Au Mali, plus de 10 000 personnes ont manifesté ce vendredi 5 avril. Les revendications sont larges : depuis la fin de l’été, enseignants, médecins, magistrats ou cheminots multiplient les grèves. Mais c’est surtout la dégradation sécuritaire qui était au cœur des préoccupations. A l’appel des leaders religieux rejoints par une partie de l’opposition, les manifestants ont également réclamé la démission du gouvernement ainsi que le départ des forces militaires internationales présentes dans le pays.
Avec ferveur, plus de 10 000 personnes se sont regroupées sur la place de l’indépendance, après la prière du vendredi. Pour Fatim Diarra, trop c’est trop. « Le Mali était bien ! Le Mali était tolérant ! Le Mali était beau ! Et maintenant, tout le monde souffre. Même quand tu dis bonjour à quelqu’un, il te fait la bagarre parce que le cœur est serré ! Les militaires meurent, les civils meurent ! »
Le massacre d’Ogossagou où au moins 157 villageois ont été assassinés le 23 mars est la goutte d’eau pour un commerçant. « Si la communauté internationale n’est pas en mesure de nous sécuriser, qu’ils dégagent ! » Les forces militaires internationales, spécialement françaises, doivent quitter le Mali, assume un fonctionnaire. « Votre gouvernement est complice de tout ça ! »
Les manifestants, dans leur slogan ou sur leur pancarte, réclament la démission du gouvernement malien. Ils ont répondu à l’appel des leaders religieux. Issa Kaou N’djim est le porte-parole du président du Haut conseil islamique, l’imam Mahmoud Dicko.
« L’école est dehors, les commerçants se cherchent, et aujourd’hui il n’y a pas de perspectives pour les jeunes, il n’y a pas d’emploi. Le chômage, l’insécurité… Ici, aujourd’hui, on dit : alors que les uns se font massacrer, qui sont les coupables, qui sont les auteurs, quelle politique nous a menés à ça ? La France est un pays ami, mais la France ne doit pas soutenir un gouvernement corrompu, illégitime. »
En marge, des jets de pierre, des pneus brûlés et des gaz lacrymogènes ont été lancés à proximité du musée national. Les leaders religieux annoncent que si leurs revendications ne sont satisfaites, ils appelleront à une nouvelle manifestation vendredi prochain.
Quelle est la stratégie de l’imam Mahmoud Dicko ?
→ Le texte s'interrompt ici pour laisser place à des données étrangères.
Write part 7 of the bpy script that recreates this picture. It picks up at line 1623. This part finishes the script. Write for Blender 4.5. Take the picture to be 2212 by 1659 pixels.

Depuis plusieurs mois, le président du Haut conseil islamique Mahmoud Dicko multiplie les attaques contre le gouvernement. Une attitude que certains interprètent comme une volonté de s’imposer sur l’échiquier politique.
D’abord il y a eu son offensive, en décembre, contre un programme d’éducation sexuelle qui a fait rétropédaler le gouvernement. Puis, mi-février, le rassemblement du stade du 26 mars à Bamako. 60 000 personnes sont venues écouter Mahmoud Dicko dénoncer la mauvaise gouvernance.
« Mahmoud Dicko mène un combat personnel », lâche Mahamadou Camara, membre de la majorité. « S’il veut faire de la politique, qu’il descende dans l’arène », conclut-il.
Pour l’opposant Mountaga Tall, cette mobilisation pour Ogossagou était une nécessité. « Partout dans le monde, il y a eu des manifestations. Il serait honteux que rien ne se passe à Bamako », explique-t-il. Sur les intentions politiques de Mahmoud Dicko, Mountaga Tall reste prudent: « je ne peux pas sonder son âme, mais en politique il faut abandonner le turban. »
Une analyse que ne partage pas le politologue Kalilou Sidibé qui rappelle que les religieux ont toujours fait partie du paysage politique malien. « Dès 1947, ils se battaient pour l’Indépendance », explique-t-il.
Si Mahmoud Dicko n’a pour l’heure pas fait part de ses intentions, une certitude, il doit quitter son siège de président du Haut conseil islamique dans quelques mois. Son deuxième mandat arrivant à échéance.